Online film and music platform success in Africa

http://businesstech.co.za/news/internet/40904/online-film-and-music-platform-success-in-africa/
#okadanews @okadamusictv

There has a big upsurge in launches of online film and music platforms since user bandwidth has started to improve. But many are little more than technical platforms as they lack both content in depth and do not yet have significant user traffic. Two film platforms stand out as the exception to this rule: Nigeria’s iROKO Partners and Kenya’s Buni TV.
Online film platform, Buni TV reaches 2 million views in year and uses comedy shorts to drive traffic. This week Russell Southwood talks to the CEO and founder of Buni TV Marie Lora-Mungai.

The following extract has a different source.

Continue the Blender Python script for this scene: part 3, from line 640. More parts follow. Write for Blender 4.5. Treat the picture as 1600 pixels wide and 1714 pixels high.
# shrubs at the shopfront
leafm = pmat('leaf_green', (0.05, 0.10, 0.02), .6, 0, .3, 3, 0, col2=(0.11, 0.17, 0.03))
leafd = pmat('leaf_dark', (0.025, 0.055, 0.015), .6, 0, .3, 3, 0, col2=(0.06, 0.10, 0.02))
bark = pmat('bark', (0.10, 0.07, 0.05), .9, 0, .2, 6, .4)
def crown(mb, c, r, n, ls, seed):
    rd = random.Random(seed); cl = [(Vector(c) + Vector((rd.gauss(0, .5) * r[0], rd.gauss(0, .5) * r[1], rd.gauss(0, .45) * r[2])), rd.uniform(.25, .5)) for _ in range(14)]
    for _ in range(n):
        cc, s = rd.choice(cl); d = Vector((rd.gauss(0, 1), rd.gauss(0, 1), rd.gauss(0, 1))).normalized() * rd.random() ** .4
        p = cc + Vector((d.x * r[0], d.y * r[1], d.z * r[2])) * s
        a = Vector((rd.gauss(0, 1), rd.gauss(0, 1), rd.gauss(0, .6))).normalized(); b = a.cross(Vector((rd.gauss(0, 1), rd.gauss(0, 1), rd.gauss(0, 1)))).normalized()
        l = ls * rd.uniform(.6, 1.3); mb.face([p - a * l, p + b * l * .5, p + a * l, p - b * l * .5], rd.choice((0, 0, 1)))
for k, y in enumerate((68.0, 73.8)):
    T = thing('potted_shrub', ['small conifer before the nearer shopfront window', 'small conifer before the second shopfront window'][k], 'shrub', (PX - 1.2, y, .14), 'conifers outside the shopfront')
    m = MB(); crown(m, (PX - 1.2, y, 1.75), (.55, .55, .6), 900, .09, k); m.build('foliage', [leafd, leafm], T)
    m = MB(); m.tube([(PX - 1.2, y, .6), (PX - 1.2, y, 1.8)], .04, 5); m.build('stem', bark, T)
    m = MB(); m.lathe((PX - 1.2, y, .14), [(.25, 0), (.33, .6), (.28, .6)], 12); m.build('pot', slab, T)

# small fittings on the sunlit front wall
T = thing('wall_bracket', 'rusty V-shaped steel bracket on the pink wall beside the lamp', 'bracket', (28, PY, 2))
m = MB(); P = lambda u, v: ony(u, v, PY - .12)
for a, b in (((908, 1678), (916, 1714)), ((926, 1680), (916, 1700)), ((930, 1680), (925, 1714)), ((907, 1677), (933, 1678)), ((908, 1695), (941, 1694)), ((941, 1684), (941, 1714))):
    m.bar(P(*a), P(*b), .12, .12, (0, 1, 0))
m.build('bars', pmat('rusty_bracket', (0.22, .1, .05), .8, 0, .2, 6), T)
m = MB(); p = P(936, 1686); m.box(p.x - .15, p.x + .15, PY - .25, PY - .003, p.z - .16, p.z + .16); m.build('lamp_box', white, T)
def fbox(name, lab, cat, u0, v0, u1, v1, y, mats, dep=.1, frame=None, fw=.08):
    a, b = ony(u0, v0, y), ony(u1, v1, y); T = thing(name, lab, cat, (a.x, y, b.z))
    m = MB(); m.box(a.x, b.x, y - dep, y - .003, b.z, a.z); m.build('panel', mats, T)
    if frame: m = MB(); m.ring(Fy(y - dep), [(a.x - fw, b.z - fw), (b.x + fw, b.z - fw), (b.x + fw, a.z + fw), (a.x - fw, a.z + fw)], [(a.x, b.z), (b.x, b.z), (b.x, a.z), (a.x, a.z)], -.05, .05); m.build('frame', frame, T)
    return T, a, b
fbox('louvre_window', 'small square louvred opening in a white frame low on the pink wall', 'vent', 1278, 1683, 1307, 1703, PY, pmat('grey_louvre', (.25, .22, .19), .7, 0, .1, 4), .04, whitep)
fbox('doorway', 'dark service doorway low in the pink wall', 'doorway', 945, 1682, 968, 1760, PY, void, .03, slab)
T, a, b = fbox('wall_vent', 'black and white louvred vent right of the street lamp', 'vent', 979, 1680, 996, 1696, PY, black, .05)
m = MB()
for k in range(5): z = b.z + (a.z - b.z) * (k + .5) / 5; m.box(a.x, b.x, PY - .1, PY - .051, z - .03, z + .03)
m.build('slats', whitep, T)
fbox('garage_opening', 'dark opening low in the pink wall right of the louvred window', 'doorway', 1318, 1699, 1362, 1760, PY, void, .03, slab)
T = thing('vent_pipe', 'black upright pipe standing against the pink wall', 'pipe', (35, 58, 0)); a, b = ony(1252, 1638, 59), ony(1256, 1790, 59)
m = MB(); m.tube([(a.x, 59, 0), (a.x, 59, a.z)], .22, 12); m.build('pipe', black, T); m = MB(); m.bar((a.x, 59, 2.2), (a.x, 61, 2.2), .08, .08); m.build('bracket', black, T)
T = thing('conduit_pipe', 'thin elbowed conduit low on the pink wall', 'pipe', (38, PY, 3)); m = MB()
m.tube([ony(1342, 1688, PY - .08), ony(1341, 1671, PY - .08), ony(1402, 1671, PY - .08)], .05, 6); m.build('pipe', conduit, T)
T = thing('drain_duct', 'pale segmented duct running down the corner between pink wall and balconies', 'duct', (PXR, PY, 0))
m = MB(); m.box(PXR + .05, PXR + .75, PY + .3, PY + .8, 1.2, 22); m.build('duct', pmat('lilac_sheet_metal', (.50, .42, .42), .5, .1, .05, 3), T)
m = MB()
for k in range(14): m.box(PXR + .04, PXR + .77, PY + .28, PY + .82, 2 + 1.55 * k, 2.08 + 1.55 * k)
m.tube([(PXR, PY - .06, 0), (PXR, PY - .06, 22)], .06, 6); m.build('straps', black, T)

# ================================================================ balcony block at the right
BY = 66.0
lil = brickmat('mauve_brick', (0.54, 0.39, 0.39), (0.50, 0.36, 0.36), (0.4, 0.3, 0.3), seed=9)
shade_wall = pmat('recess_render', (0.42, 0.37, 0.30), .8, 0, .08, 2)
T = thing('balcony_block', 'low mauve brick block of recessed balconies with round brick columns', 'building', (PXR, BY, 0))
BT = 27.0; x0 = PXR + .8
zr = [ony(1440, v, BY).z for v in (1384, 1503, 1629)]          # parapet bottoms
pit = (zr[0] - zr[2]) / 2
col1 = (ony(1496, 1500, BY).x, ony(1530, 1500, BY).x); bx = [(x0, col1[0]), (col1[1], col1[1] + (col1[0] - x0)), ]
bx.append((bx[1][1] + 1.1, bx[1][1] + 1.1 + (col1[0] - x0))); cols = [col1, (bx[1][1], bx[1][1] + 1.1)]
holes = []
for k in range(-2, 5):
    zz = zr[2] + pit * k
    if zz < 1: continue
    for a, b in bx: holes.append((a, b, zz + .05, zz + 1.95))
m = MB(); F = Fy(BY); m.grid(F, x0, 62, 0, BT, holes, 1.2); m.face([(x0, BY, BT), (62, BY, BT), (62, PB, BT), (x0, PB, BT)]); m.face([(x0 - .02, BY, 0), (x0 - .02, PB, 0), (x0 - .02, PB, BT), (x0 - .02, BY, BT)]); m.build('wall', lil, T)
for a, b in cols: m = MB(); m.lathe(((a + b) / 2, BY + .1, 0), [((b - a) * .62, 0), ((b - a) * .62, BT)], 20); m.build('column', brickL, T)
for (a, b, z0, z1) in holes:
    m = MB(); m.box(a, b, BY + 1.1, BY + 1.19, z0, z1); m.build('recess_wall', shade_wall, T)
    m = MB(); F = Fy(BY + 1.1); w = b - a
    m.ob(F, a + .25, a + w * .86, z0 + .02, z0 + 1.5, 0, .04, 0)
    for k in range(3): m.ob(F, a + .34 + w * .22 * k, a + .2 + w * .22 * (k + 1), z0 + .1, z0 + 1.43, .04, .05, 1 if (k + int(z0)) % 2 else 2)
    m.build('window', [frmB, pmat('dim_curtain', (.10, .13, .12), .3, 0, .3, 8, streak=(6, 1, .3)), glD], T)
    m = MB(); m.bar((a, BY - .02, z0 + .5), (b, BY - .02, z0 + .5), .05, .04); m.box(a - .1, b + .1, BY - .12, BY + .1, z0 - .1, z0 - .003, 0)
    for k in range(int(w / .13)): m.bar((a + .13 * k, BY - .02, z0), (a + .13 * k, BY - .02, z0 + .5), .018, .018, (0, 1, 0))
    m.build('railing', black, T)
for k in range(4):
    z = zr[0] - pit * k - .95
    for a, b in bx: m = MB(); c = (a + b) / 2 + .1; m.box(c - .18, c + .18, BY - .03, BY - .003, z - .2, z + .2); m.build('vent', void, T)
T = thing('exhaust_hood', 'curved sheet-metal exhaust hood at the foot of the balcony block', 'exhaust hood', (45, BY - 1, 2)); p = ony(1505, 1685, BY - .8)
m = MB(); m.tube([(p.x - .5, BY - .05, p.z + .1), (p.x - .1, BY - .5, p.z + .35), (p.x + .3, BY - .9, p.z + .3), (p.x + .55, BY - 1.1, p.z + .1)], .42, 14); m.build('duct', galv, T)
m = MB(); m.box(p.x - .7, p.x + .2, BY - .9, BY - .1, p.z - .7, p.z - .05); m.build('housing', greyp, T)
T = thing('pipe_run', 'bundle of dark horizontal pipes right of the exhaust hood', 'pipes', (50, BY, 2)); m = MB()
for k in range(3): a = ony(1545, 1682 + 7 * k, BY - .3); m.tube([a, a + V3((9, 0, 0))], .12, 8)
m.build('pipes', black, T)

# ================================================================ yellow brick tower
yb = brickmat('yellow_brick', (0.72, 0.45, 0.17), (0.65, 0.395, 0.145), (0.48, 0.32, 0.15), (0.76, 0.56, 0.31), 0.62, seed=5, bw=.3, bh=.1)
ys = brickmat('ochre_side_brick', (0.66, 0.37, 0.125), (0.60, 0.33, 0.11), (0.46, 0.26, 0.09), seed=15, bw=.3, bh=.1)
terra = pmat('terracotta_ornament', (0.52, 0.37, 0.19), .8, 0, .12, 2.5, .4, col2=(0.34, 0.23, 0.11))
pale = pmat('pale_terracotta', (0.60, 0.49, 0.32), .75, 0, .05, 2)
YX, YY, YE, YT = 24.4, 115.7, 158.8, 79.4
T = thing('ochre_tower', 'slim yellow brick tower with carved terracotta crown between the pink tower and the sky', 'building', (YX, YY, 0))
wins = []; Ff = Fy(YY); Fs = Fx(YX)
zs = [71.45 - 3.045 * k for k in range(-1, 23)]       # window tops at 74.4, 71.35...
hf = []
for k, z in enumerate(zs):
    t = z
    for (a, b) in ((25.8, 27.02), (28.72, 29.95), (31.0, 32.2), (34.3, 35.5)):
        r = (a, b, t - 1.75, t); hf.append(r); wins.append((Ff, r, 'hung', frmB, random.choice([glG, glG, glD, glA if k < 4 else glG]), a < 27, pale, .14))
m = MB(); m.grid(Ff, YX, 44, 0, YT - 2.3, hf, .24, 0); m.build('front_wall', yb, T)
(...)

In its first year Buni TV had 2 million views and 0.5 million unique visitors who watched 100,000 hours of content. 60% of the views came from Africa and 40% from elsewhere (largely from the USA and the UK). This geographic skew is very different to iROKO’s where the larger percentage is in the rest of the world, among Nigeria’s large diasporas.
In terms of content, visitors can see 200 films in the free-to-view area and there are 500 other embedded videos such as trailers and interviews:”We want to enrich the overall content and obviously there is no bandwidth cost to embedding.” In due course there will be many more films available on a pay-for basis.
Soon Lora-Mungai wants to offer pay-for movies but at the moment she has only working assumptions that will be tested by piloting different price levels. With the fremium model, you are subject to the “law of circles”. Imagine if you will, the outer circle is your free users and the inner circles get progressively smaller, the more you charge. Elsewhere it appears that 10% of free customers will pay something.
It is often said by the “wise heads” that Africans don’t pay for content. On the last session of Broadcast, Film and Music Africa 2013 last week, I was moderating a session on mobile TV and asked 70 or so audience members, how many of you buy pirate DVDs? 80% or so of the audience raised their hands.